◆ GIVEN INSTRUCTION
Track down each line that has the word "prof" and copy it.

◆ INPUT FOR THIS TASK
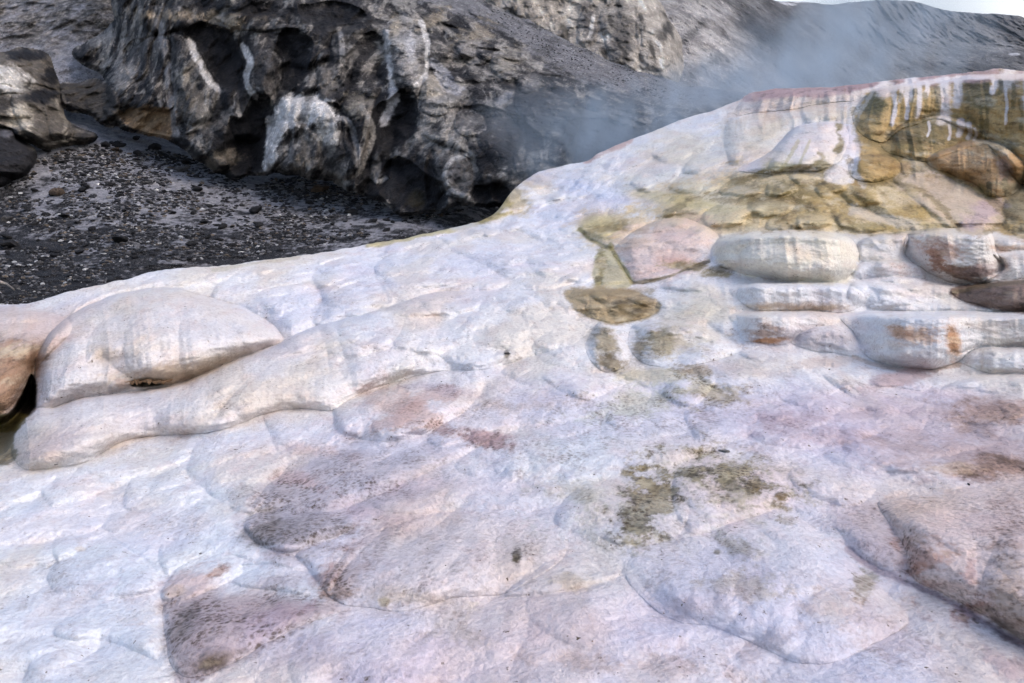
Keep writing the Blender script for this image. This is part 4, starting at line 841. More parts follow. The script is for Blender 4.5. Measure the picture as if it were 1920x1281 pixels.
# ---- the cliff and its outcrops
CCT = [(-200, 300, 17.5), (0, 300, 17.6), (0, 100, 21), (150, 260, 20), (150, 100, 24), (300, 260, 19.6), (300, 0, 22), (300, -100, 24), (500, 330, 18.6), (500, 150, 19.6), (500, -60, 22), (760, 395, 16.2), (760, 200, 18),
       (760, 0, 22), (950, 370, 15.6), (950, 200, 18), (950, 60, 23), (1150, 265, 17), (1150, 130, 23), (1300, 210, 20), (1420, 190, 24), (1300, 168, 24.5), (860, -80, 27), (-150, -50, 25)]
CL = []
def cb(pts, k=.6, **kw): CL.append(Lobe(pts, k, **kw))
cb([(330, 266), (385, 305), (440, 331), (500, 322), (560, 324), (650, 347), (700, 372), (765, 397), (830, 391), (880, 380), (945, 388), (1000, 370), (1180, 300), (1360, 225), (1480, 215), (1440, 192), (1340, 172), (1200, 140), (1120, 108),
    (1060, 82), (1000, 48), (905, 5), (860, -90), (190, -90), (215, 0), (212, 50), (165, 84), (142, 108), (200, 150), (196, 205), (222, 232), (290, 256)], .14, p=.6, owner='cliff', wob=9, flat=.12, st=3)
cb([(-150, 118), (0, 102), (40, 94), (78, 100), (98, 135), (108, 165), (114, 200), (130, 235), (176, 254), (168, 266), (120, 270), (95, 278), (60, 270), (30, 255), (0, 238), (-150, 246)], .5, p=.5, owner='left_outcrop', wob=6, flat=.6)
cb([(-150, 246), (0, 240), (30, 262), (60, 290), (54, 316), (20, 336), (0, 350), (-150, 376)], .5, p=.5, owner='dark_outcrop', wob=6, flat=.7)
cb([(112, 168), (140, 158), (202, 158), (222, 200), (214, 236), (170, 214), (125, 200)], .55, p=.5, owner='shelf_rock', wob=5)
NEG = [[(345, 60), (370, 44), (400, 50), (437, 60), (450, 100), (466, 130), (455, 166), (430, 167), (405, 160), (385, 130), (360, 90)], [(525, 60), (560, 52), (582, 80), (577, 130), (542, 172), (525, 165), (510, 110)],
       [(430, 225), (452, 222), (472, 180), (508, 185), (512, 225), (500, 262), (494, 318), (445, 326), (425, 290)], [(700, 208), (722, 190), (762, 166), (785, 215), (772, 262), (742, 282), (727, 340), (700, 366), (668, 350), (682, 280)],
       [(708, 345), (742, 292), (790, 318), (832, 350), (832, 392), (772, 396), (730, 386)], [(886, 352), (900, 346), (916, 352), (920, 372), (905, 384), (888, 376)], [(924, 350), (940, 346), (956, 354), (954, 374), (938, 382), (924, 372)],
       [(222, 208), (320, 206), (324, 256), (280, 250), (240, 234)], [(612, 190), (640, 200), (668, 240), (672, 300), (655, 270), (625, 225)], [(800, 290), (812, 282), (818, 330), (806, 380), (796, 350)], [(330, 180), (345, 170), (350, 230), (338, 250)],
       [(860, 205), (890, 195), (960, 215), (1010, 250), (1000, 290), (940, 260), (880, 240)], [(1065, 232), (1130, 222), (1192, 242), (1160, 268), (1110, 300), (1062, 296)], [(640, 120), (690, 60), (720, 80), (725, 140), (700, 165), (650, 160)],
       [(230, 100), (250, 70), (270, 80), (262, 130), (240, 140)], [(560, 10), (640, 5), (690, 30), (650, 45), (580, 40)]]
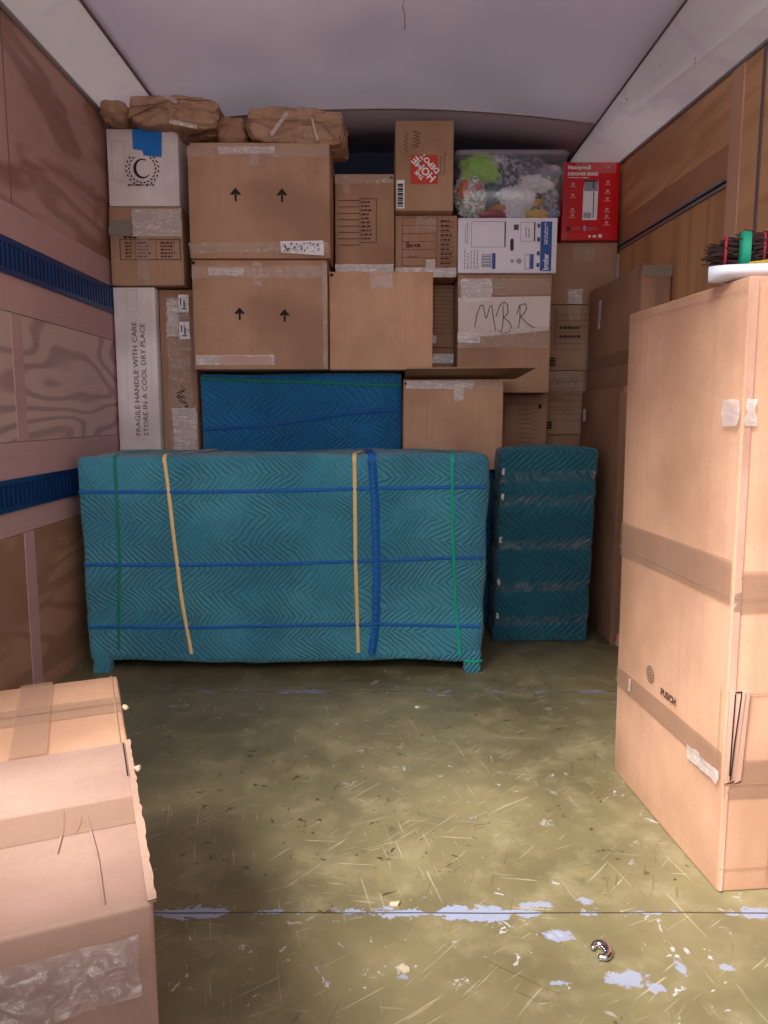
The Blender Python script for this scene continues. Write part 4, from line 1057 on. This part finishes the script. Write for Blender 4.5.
* * *
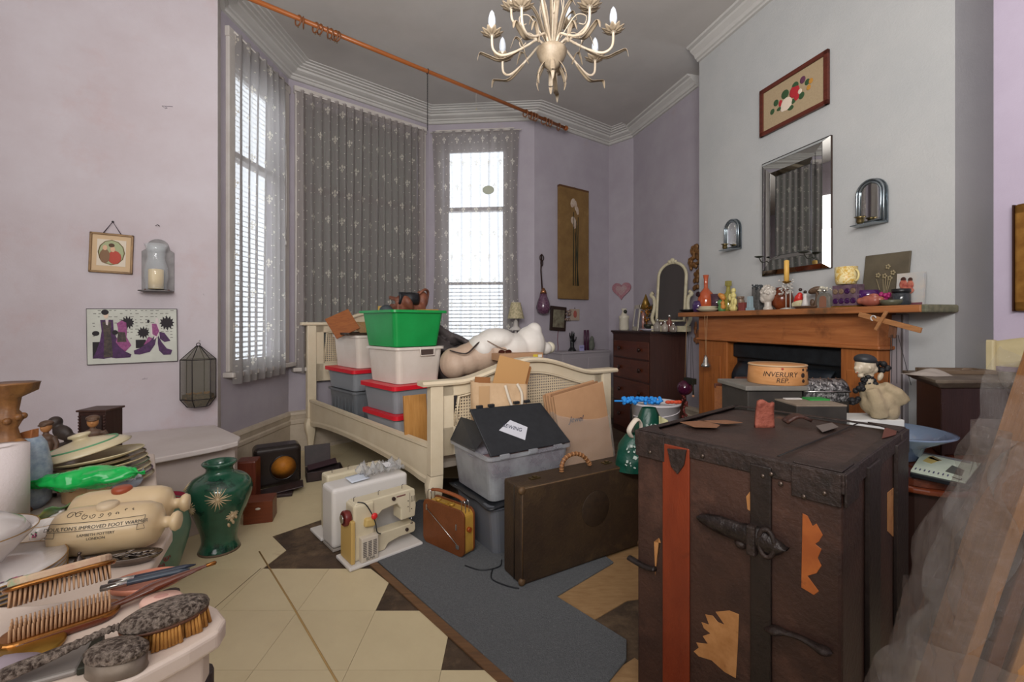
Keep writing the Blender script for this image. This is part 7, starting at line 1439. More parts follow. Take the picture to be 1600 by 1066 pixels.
---
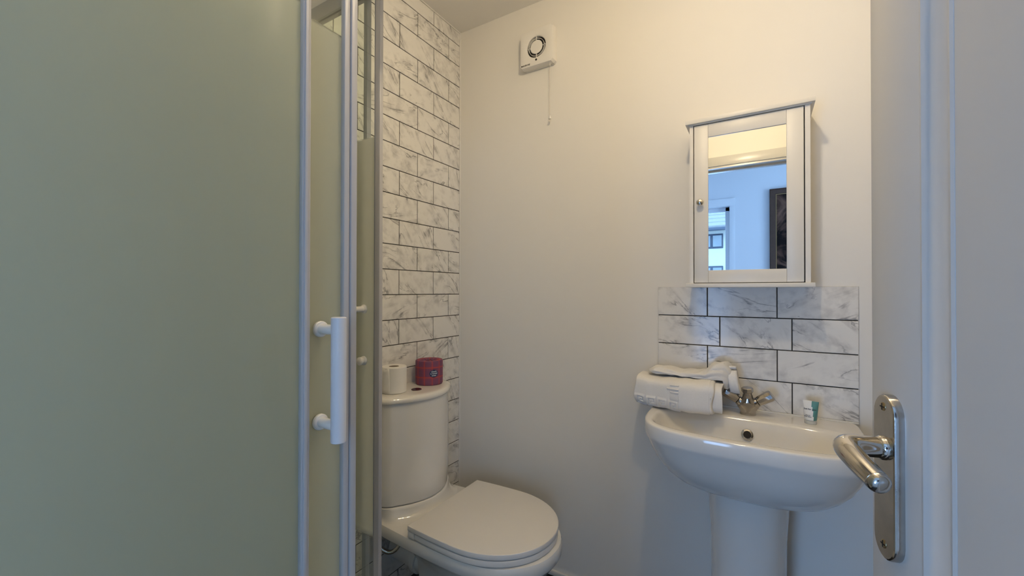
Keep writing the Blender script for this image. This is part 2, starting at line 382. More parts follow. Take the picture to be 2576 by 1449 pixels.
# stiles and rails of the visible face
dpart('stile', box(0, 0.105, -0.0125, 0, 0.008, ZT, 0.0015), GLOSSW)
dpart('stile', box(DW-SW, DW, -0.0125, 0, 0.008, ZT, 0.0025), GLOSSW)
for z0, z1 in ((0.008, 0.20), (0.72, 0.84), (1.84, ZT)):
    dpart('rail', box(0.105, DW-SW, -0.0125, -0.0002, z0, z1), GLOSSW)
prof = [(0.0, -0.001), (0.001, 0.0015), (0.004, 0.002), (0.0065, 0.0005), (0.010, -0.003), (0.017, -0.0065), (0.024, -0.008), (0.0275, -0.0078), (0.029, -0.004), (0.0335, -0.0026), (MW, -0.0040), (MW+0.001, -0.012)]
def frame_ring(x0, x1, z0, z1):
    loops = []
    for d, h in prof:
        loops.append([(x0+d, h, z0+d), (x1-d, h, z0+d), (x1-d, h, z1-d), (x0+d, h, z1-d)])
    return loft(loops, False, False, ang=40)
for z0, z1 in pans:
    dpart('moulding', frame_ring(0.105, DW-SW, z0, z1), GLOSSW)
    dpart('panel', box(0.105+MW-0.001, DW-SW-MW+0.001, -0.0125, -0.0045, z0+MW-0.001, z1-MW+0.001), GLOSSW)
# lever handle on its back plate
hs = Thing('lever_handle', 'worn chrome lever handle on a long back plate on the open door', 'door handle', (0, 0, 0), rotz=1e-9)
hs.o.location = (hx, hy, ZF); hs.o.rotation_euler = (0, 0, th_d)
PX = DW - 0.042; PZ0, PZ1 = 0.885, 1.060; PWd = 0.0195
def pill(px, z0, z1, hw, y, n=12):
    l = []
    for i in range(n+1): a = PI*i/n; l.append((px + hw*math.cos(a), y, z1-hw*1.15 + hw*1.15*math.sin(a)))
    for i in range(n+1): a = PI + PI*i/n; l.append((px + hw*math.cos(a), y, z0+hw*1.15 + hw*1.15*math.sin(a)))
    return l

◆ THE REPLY
prof = [(0.0, -0.001), (0.001, 0.0015), (0.004, 0.002), (0.0065, 0.0005), (0.010, -0.003), (0.017, -0.0065), (0.024, -0.008), (0.0275, -0.0078), (0.029, -0.004), (0.0335, -0.0026), (MW, -0.0040), (MW+0.001, -0.012)]
    for d, h in prof:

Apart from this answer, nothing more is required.